Il existe également beaucoup de francophones en Israël. L’Europe doit ouvrir un dialogue culturel et historique avec Israël avant peut-être de mettre en place un dialogue politique.

« L’Amérique et l’Europe ne doivent pas être rivales »

America and Europe need not be rivals
The Independant (Royaume-Uni)

[AUTEUR] Denis MacShane est le ministre britannique travailliste des Affaires européennes. Cette tribune est adaptée d’un discours prononcé par le ministre britannique devant le Royal Institute for International Affairs.
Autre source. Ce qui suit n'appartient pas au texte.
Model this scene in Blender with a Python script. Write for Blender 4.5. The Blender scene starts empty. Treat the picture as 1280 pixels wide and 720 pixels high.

[RESUME] Au XIXème siècle, Victor Hugo affirmait, qu’un jour, l’idée même d’une guerre entre pays européens serait aussi absurde que les guerres entre Rouen et Amiens ou entre Boston et Philadelphie. Il nous a fallu attendre ce moment, mais nous y sommes parvenus. Pour en être sûr, l’Europe ne cherchera jamais à développer la même puissance militaire que les États-Unis.
Parler d’un monde multipolaire renvoie à la Guerre froide et aux sphères d’influence du XIXème siècle. C’est envoyer l’Europe dans la mauvaise direction. L’Europe et les États-Unis doivent être partenaires, pas rivaux.
Aujourd’hui, l’Union européenne déploie des forces dans les Balkans et développe une législation antiterroriste. Ce n’est pas encore parfait, mais cela démontre qu’elle accepte enfin ses responsabilités.